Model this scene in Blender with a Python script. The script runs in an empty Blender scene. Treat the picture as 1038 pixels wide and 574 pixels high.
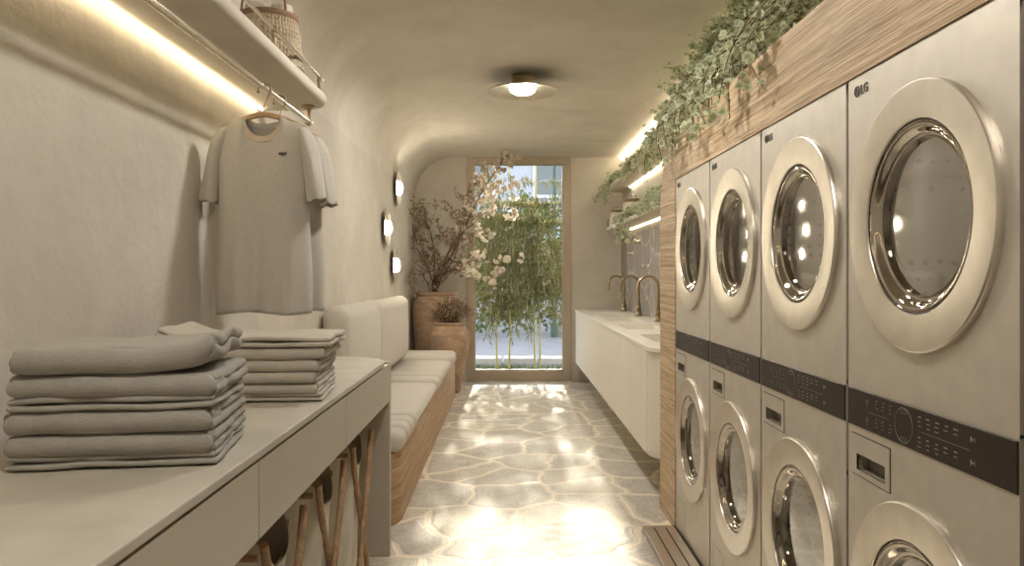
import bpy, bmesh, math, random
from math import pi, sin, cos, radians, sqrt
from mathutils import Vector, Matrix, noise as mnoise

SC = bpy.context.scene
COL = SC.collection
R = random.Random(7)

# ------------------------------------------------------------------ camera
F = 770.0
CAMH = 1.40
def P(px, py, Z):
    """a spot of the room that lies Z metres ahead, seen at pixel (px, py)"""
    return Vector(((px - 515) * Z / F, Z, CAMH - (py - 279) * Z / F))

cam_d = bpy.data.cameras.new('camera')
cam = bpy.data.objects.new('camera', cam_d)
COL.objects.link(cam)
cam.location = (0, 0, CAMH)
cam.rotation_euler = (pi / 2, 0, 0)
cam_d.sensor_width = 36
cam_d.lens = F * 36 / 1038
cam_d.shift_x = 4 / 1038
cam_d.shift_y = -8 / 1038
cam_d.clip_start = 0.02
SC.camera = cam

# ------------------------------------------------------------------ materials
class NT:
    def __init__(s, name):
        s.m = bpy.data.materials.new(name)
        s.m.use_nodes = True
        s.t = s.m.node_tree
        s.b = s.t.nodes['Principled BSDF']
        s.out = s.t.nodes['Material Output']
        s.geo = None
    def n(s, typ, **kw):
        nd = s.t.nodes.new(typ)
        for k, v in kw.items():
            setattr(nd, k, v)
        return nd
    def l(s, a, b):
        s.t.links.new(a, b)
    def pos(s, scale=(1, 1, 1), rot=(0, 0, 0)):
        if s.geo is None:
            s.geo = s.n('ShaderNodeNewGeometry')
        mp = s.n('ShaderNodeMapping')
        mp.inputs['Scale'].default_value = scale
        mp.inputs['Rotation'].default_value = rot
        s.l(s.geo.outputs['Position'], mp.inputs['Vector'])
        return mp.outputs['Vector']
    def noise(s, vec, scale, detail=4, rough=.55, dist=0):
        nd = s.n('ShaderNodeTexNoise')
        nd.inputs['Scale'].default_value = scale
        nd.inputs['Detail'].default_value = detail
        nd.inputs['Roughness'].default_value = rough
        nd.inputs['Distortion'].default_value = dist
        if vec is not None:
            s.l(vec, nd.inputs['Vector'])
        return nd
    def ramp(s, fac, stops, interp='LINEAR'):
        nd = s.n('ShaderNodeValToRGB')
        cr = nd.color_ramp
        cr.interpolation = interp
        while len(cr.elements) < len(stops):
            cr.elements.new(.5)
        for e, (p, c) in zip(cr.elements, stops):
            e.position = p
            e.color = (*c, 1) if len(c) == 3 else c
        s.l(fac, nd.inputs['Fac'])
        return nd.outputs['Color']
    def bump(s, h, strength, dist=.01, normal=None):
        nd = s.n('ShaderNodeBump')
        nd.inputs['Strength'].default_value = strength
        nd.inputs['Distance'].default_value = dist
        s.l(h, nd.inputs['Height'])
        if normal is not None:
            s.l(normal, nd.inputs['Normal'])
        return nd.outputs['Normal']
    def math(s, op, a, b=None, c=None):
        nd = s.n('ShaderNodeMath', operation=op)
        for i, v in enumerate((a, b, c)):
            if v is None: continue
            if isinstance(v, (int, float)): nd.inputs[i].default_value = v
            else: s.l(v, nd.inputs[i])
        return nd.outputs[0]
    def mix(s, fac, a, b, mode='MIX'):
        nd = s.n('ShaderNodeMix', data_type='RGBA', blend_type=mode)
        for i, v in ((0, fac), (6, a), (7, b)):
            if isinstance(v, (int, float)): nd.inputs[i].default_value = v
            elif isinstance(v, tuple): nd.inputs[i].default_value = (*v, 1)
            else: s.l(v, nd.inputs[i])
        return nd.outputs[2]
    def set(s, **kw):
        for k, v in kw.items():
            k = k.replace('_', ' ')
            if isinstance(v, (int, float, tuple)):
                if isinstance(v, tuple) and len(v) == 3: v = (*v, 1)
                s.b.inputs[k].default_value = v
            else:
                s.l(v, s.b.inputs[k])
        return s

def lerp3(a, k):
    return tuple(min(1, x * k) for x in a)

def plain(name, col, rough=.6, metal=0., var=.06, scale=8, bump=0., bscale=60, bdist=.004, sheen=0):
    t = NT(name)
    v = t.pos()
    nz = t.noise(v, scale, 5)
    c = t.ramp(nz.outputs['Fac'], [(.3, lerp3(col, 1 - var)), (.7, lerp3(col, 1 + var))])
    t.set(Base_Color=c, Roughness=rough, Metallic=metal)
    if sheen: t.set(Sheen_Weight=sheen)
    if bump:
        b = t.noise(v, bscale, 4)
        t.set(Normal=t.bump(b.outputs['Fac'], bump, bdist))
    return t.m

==

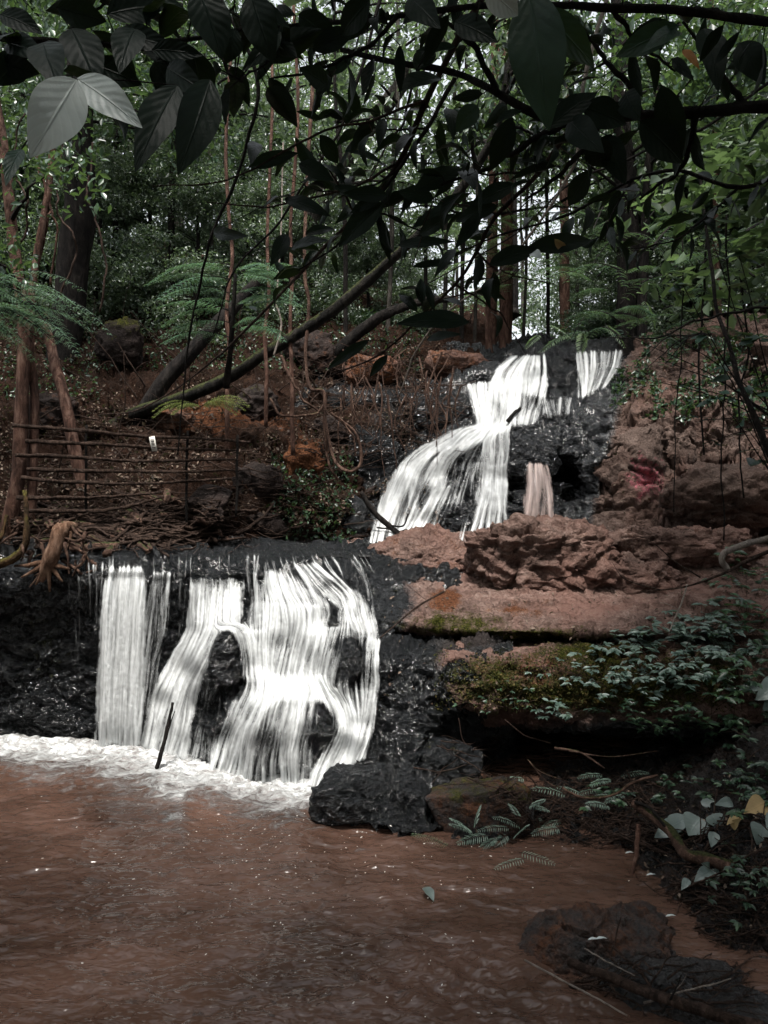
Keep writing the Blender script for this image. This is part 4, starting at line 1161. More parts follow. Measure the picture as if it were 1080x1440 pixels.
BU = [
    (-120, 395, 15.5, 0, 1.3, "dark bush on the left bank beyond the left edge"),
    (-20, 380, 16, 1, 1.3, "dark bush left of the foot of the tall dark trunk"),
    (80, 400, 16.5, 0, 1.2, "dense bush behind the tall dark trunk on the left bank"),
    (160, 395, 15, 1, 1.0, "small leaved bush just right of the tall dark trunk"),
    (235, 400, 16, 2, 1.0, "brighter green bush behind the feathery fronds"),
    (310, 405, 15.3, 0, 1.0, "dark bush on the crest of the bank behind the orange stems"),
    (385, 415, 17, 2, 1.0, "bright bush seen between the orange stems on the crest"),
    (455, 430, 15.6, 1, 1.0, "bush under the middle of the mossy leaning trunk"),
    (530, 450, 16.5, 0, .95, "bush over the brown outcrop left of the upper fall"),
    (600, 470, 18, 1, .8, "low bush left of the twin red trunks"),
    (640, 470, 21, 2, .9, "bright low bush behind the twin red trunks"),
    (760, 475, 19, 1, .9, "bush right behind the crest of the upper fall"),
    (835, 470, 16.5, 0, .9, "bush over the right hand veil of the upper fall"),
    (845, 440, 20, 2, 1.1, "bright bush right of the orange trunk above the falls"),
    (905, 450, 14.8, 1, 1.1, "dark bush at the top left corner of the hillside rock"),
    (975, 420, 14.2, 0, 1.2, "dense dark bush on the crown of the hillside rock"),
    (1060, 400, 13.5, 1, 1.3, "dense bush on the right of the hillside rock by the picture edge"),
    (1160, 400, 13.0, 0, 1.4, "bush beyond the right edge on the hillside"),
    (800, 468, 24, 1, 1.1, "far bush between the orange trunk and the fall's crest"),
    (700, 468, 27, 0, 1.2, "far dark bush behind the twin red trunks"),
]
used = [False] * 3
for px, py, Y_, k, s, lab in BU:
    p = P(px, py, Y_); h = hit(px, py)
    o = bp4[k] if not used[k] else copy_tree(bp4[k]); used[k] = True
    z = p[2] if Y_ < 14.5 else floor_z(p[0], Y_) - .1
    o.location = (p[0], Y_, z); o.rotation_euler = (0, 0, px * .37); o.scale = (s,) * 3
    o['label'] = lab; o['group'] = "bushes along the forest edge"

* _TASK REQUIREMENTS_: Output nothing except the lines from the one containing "Model this scene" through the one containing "R = random.Random(7)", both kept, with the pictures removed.

* _ANSWER TO THE PROBLEM_:
Model this scene in Blender with a Python script. The script runs in an empty Blender scene. Treat the picture as 1038 pixels wide and 574 pixels high.
import bpy, bmesh, math, random
from math import pi, sin, cos, radians, sqrt
from mathutils import Vector, Matrix, noise as mnoise

SC = bpy.context.scene
COL = SC.collection
R = random.Random(7)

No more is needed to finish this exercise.